Police chief Ismail Omar said 32 followers of a self-proclaimed Philippine sultan had been killed in two confrontations since Wednesday near the scene of a three-week standoff in Sabah state, after a military assault to dislodge them.

That brought the total dead to 60, including 52 thugs. Eight Malaysian coppers were killed in skirmishes last weekend.

Troops and police are currently hunting the Islamic cut-throats in a remote region of Borneo island, where they landed last month to assert a long-dormant territorial claim in what has become Malaysia's worst security crisis in years.

A front man for their Manila-based leader, who called for a midday ceasefire, said 235 people including eight women took part in the original incursion.

Prime Minister Najib Razak, who flew to the region Thursday to inspect security operations, said he told Philippine leader Benigno Aquino by phone the ceasefire offer was rejected.

"I told President Aquino they must lay down their arms immediately," Najib told news hounds in a village near where the army and police were searching for scores of thugs.

"They have to surrender their arms and they have to do it as soon as possible."

The "sultan", Jamalul Kiram III, declared a unilateral ceasefire for 12:30 pm (0430 GMT) and urged Malaysia to reciprocate.

But Najib said Malaysian forces would press on with the offensive, sending more soldiers into the hilly region of vast oil palm estates and pockets of jungle.

Anger has mounted in Malaysia over the incursion, which began February 12 when fighters arrived from the southern Philippines to press Kiram's claim to the area.

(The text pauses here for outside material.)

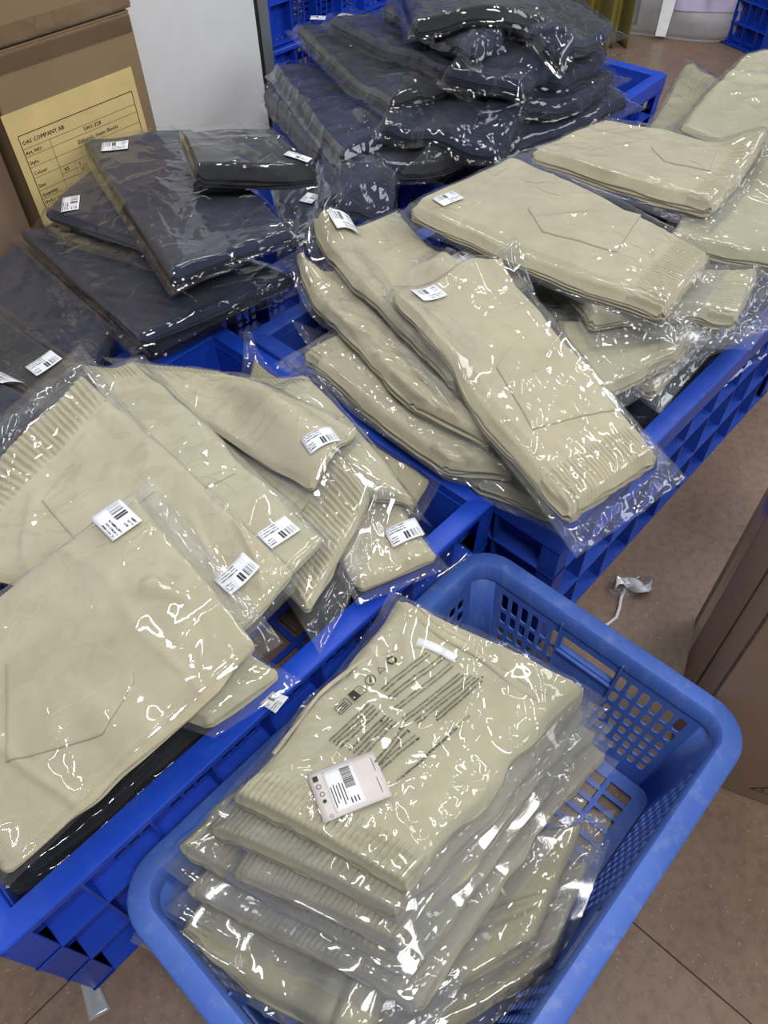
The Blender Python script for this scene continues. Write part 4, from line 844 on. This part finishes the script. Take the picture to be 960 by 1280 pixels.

Kiram says he is heir to the Sultanate of Sulu, which once ruled islands that are now part of the southern Philippines as well as Sabah.

The main group of cut-throats was holed up in the sleepy farming village of Tanduo for three weeks until two deadly shootouts with security forces at the weekend triggered a military assault to dislodge them.

The attack scattered the fighters and security forces were combing through huge oil palm groves for them.

U.N. Secretary General the ephemeral Ban Ki-moon
... of whom it can be said to his credit that he is not Kofi Annan...
urged a peaceful resolution of the bizarre incursion.